## EXERCISE AIM
Each line below should be retyped exactly, with no pictures.

## DATA SHOWN
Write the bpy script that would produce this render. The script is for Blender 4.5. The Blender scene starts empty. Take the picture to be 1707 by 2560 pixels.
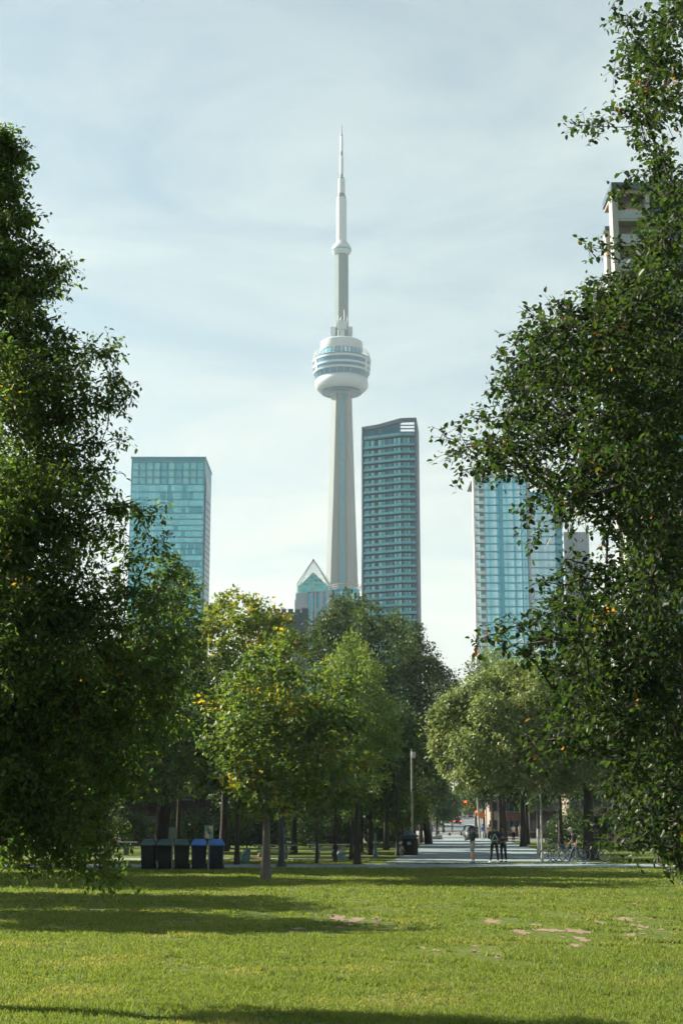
import bpy, bmesh, math, random
import numpy as np
from mathutils import Vector, Matrix, Quaternion

R = math.radians
SC = bpy.context.scene
COL = SC.collection

# ------------------------------------------------------------------ camera
F = 3555.6            # focal length in photo pixels (1707 x 2560)
CH = 2.06             # camera height
PITCH = math.atan(770 / F)
cam_d = bpy.data.cameras.new('camera')
cam = bpy.data.objects.new('camera', cam_d)
COL.objects.link(cam)
cam.location = (0, 0, CH)
cam.rotation_euler = (R(90) + PITCH, 0, 0)
cam_d.sensor_fit = 'VERTICAL'
cam_d.sensor_height = 36.0
cam_d.lens = F / 2560 * 36.0
cam_d.clip_start = 0.1
cam_d.clip_end = 9000
cam_d.dof.use_dof = True
cam_d.dof.focus_distance = 24
cam_d.dof.aperture_fstop = 3.6
SC.camera = cam

# ------------------------------------------------------------------ light
SUN_EL, SUN_AZ = 33.0, -68.0      # azimuth measured from the view direction (+Y), negative = left
world = bpy.data.worlds.new('World')
SC.world = world
world.use_nodes = True
wn, wl = world.node_tree.nodes, world.node_tree.links
wn.clear()
w_out = wn.new('ShaderNodeOutputWorld')
w_bg = wn.new('ShaderNodeBackground')
w_bg.inputs['Strength'].default_value = 0.05
sky = wn.new('ShaderNodeTexSky')
sky.sky_type = 'NISHITA'
sky.sun_disc = False
sky.sun_elevation = R(SUN_EL)
sky.sun_rotation = R(SUN_AZ)
sky.altitude = 100
sky.air_density = 1.0
sky.dust_density = 1.6
sky.ozone_density = 1.6
# thin cirrus: noise on the plane of a high cloud layer
tc = wn.new('ShaderNodeTexCoord')
sep = wn.new('ShaderNodeSeparateXYZ')
wl.new(tc.outputs['Generated'], sep.inputs[0])
zc = wn.new('ShaderNodeMath'); zc.operation = 'MAXIMUM'; zc.inputs[1].default_value = 0.03
wl.new(sep.outputs['Z'], zc.inputs[0])
za = wn.new('ShaderNodeMath'); za.operation = 'ADD'; za.inputs[1].default_value = 0.10
wl.new(zc.outputs[0], za.inputs[0])
dx = wn.new('ShaderNodeMath'); dx.operation = 'DIVIDE'
dy = wn.new('ShaderNodeMath'); dy.operation = 'DIVIDE'
wl.new(sep.outputs['X'], dx.inputs[0]); wl.new(za.outputs[0], dx.inputs[1])
wl.new(sep.outputs['Y'], dy.inputs[0]); wl.new(za.outputs[0], dy.inputs[1])
cmb = wn.new('ShaderNodeCombineXYZ')
wl.new(dx.outputs[0], cmb.inputs['X']); wl.new(dy.outputs[0], cmb.inputs['Y'])
mp = wn.new('ShaderNodeMapping')
mp.inputs['Rotation'].default_value = (0, 0, R(14))
mp.inputs['Scale'].default_value = (0.9, 1.3, 1)
mp.inputs['Location'].default_value = (3.1, 1.7, 0)
wl.new(cmb.outputs[0], mp.inputs['Vector'])
nz = wn.new('ShaderNodeTexNoise')
nz.inputs['Scale'].default_value = 1.9
nz.inputs['Detail'].default_value = 14
nz.inputs['Roughness'].default_value = 0.6
nz.inputs['Distortion'].default_value = 0.7
wl.new(mp.outputs[0], nz.inputs['Vector'])
cr = wn.new('ShaderNodeValToRGB')
cr.color_ramp.elements[0].position = 0.33; cr.color_ramp.elements[0].color = (0.20, 0.20, 0.20, 1)
cr.color_ramp.elements[1].position = 0.72; cr.color_ramp.elements[1].color = (0.84, 0.84, 0.84, 1)
wl.new(nz.outputs['Fac'], cr.inputs[0])
mixc = wn.new('ShaderNodeMixRGB')
ccol = wn.new('ShaderNodeValToRGB')          # cloud: warm and whitish low down, cooler above
ccol.color_ramp.elements[0].position = 0.06; ccol.color_ramp.elements[0].color = (6.1, 5.75, 5.15, 1)
ccol.color_ramp.elements[1].position = 0.40; ccol.color_ramp.elements[1].color = (5.6, 6.15, 5.85, 1)
wl.new(sep.outputs['Z'], ccol.inputs[0])
wl.new(ccol.outputs[0], mixc.inputs['Color2'])
zf = wn.new('ShaderNodeMapRange'); zf.inputs['From Min'].default_value = 0.45; zf.inputs['From Max'].default_value = 0.75
zf.inputs['To Min'].default_value = 1.0; zf.inputs['To Max'].default_value = 0.12      # clear overhead
wl.new(sep.outputs['Z'], zf.inputs['Value'])
lowc = wn.new('ShaderNodeMapRange'); lowc.inputs['From Min'].default_value = 0.0; lowc.inputs['From Max'].default_value = 0.36
lowc.inputs['To Min'].default_value = 0.52; lowc.inputs['To Max'].default_value = 0.0      # hazier towards the horizon
wl.new(sep.outputs['Z'], lowc.inputs['Value'])
cadd = wn.new('ShaderNodeMath'); cadd.operation = 'ADD'; cadd.use_clamp = True
wl.new(cr.outputs[0], cadd.inputs[0]); wl.new(lowc.outputs[0], cadd.inputs[1])
cf = wn.new('ShaderNodeMath'); cf.operation = 'MULTIPLY'
wl.new(cadd.outputs[0], cf.inputs[0]); wl.new(zf.outputs[0], cf.inputs[1])
wl.new(cf.outputs[0], mixc.inputs['Fac'])
tint = wn.new('ShaderNodeMixRGB'); tint.blend_type = 'MULTIPLY'; tint.inputs['Fac'].default_value = 1
tint.inputs['Color2'].default_value = (0.92, 1.05, 0.92, 1)
wl.new(sky.outputs[0], tint.inputs['Color1'])
zd = wn.new('ShaderNodeMapRange'); zd.inputs['From Min'].default_value = 0.52; zd.inputs['From Max'].default_value = 0.9
zd.inputs['To Min'].default_value = 1.0; zd.inputs['To Max'].default_value = 0.3      # sky above the frame dimmed to cut the fill light
wl.new(sep.outputs['Z'], zd.inputs['Value'])
deep = wn.new('ShaderNodeMixRGB'); deep.blend_type = 'MULTIPLY'; deep.inputs['Fac'].default_value = 1
wl.new(tint.outputs[0], deep.inputs['Color1']); wl.new(zd.outputs[0], deep.inputs['Color2'])
wl.new(deep.outputs[0], mixc.inputs['Color1'])
wl.new(mixc.outputs[0], w_bg.inputs['Color'])
wl.new(w_bg.outputs[0], w_out.inputs['Surface'])

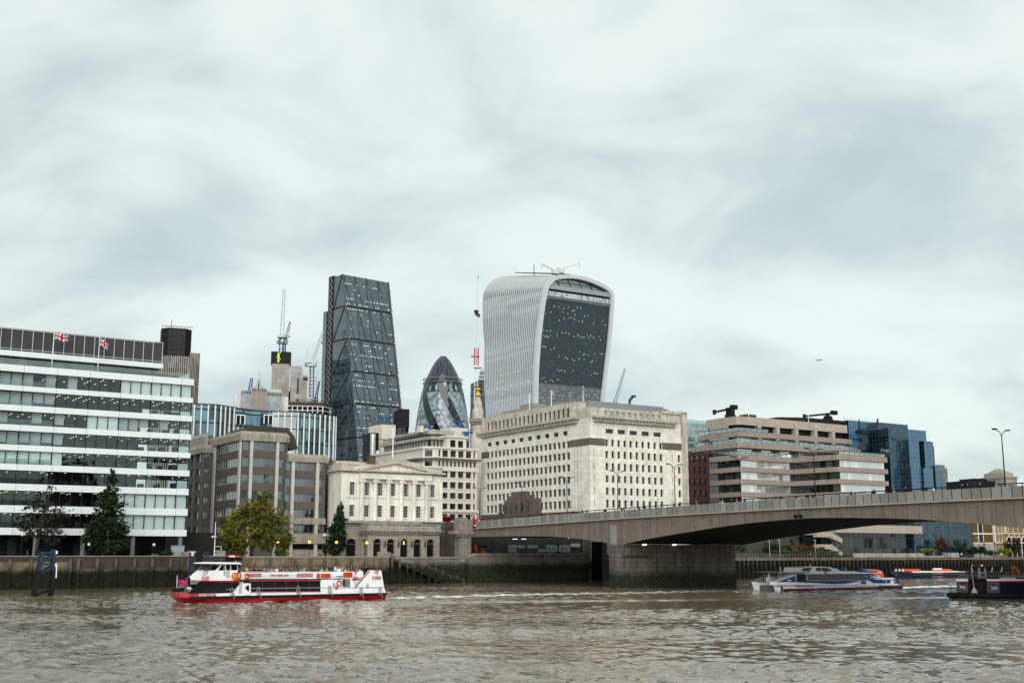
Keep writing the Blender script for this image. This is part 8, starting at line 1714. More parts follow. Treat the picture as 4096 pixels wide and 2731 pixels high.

## SOLUTION TO THIS TASK
Write the bpy script that would produce this render. The script is for Blender 4.5. The Blender scene starts empty. Take the picture to be 1707 by 2560 pixels.
import bpy, bmesh, math, random
import numpy as np
from mathutils import Vector, Matrix, Quaternion

R = math.radians
SC = bpy.context.scene
COL = SC.collection

# ------------------------------------------------------------------ camera
F = 3555.6            # focal length in photo pixels (1707 x 2560)
CH = 2.06             # camera height
PITCH = math.atan(770 / F)
cam_d = bpy.data.cameras.new('camera')
cam = bpy.data.objects.new('camera', cam_d)
COL.objects.link(cam)
cam.location = (0, 0, CH)
cam.rotation_euler = (R(90) + PITCH, 0, 0)
cam_d.sensor_fit = 'VERTICAL'
cam_d.sensor_height = 36.0
cam_d.lens = F / 2560 * 36.0
cam_d.clip_start = 0.1
cam_d.clip_end = 9000
cam_d.dof.use_dof = True
cam_d.dof.focus_distance = 24
cam_d.dof.aperture_fstop = 3.6
SC.camera = cam

# ------------------------------------------------------------------ light
SUN_EL, SUN_AZ = 33.0, -68.0      # azimuth measured from the view direction (+Y), negative = left
world = bpy.data.worlds.new('World')
SC.world = world
world.use_nodes = True
wn, wl = world.node_tree.nodes, world.node_tree.links
wn.clear()
w_out = wn.new('ShaderNodeOutputWorld')
w_bg = wn.new('ShaderNodeBackground')
w_bg.inputs['Strength'].default_value = 0.05
sky = wn.new('ShaderNodeTexSky')
sky.sky_type = 'NISHITA'
sky.sun_disc = False
sky.sun_elevation = R(SUN_EL)
sky.sun_rotation = R(SUN_AZ)
sky.altitude = 100
sky.air_density = 1.0
sky.dust_density = 1.6
sky.ozone_density = 1.6
# thin cirrus: noise on the plane of a high cloud layer
tc = wn.new('ShaderNodeTexCoord')
sep = wn.new('ShaderNodeSeparateXYZ')
wl.new(tc.outputs['Generated'], sep.inputs[0])
zc = wn.new('ShaderNodeMath'); zc.operation = 'MAXIMUM'; zc.inputs[1].default_value = 0.03
wl.new(sep.outputs['Z'], zc.inputs[0])
za = wn.new('ShaderNodeMath'); za.operation = 'ADD'; za.inputs[1].default_value = 0.10
wl.new(zc.outputs[0], za.inputs[0])
dx = wn.new('ShaderNodeMath'); dx.operation = 'DIVIDE'
dy = wn.new('ShaderNodeMath'); dy.operation = 'DIVIDE'
wl.new(sep.outputs['X'], dx.inputs[0]); wl.new(za.outputs[0], dx.inputs[1])
wl.new(sep.outputs['Y'], dy.inputs[0]); wl.new(za.outputs[0], dy.inputs[1])
cmb = wn.new('ShaderNodeCombineXYZ')
wl.new(dx.outputs[0], cmb.inputs['X']); wl.new(dy.outputs[0], cmb.inputs['Y'])
mp = wn.new('ShaderNodeMapping')
mp.inputs['Rotation'].default_value = (0, 0, R(14))
mp.inputs['Scale'].default_value = (0.9, 1.3, 1)
mp.inputs['Location'].default_value = (3.1, 1.7, 0)
wl.new(cmb.outputs[0], mp.inputs['Vector'])
nz = wn.new('ShaderNodeTexNoise')
nz.inputs['Scale'].default_value = 1.9
nz.inputs['Detail'].default_value = 14
nz.inputs['Roughness'].default_value = 0.6
nz.inputs['Distortion'].default_value = 0.7
wl.new(mp.outputs[0], nz.inputs['Vector'])
cr = wn.new('ShaderNodeValToRGB')
cr.color_ramp.elements[0].position = 0.33; cr.color_ramp.elements[0].color = (0.20, 0.20, 0.20, 1)
cr.color_ramp.elements[1].position = 0.72; cr.color_ramp.elements[1].color = (0.84, 0.84, 0.84, 1)
wl.new(nz.outputs['Fac'], cr.inputs[0])
mixc = wn.new('ShaderNodeMixRGB')
ccol = wn.new('ShaderNodeValToRGB')          # cloud: warm and whitish low down, cooler above
ccol.color_ramp.elements[0].position = 0.06; ccol.color_ramp.elements[0].color = (6.1, 5.75, 5.15, 1)
ccol.color_ramp.elements[1].position = 0.40; ccol.color_ramp.elements[1].color = (5.6, 6.15, 5.85, 1)
wl.new(sep.outputs['Z'], ccol.inputs[0])
wl.new(ccol.outputs[0], mixc.inputs['Color2'])
zf = wn.new('ShaderNodeMapRange'); zf.inputs['From Min'].default_value = 0.45; zf.inputs['From Max'].default_value = 0.75
zf.inputs['To Min'].default_value = 1.0; zf.inputs['To Max'].default_value = 0.12      # clear overhead
wl.new(sep.outputs['Z'], zf.inputs['Value'])
lowc = wn.new('ShaderNodeMapRange'); lowc.inputs['From Min'].default_value = 0.0; lowc.inputs['From Max'].default_value = 0.36
lowc.inputs['To Min'].default_value = 0.52; lowc.inputs['To Max'].default_value = 0.0      # hazier towards the horizon
wl.new(sep.outputs['Z'], lowc.inputs['Value'])
cadd = wn.new('ShaderNodeMath'); cadd.operation = 'ADD'; cadd.use_clamp = True
wl.new(cr.outputs[0], cadd.inputs[0]); wl.new(lowc.outputs[0], cadd.inputs[1])
cf = wn.new('ShaderNodeMath'); cf.operation = 'MULTIPLY'
wl.new(cadd.outputs[0], cf.inputs[0]); wl.new(zf.outputs[0], cf.inputs[1])
wl.new(cf.outputs[0], mixc.inputs['Fac'])
tint = wn.new('ShaderNodeMixRGB'); tint.blend_type = 'MULTIPLY'; tint.inputs['Fac'].default_value = 1
tint.inputs['Color2'].default_value = (0.92, 1.05, 0.92, 1)
wl.new(sky.outputs[0], tint.inputs['Color1'])
zd = wn.new('ShaderNodeMapRange'); zd.inputs['From Min'].default_value = 0.52; zd.inputs['From Max'].default_value = 0.9
zd.inputs['To Min'].default_value = 1.0; zd.inputs['To Max'].default_value = 0.3      # sky above the frame dimmed to cut the fill light
wl.new(sep.outputs['Z'], zd.inputs['Value'])
deep = wn.new('ShaderNodeMixRGB'); deep.blend_type = 'MULTIPLY'; deep.inputs['Fac'].default_value = 1
wl.new(tint.outputs[0], deep.inputs['Color1']); wl.new(zd.outputs[0], deep.inputs['Color2'])
wl.new(deep.outputs[0], mixc.inputs['Color1'])
wl.new(mixc.outputs[0], w_bg.inputs['Color'])
wl.new(w_bg.outputs[0], w_out.inputs['Surface'])

Keep writing the Blender script for this image. This is part 8, starting at line 1714. More parts follow. Treat the picture as 4096 pixels wide and 2731 pixels high.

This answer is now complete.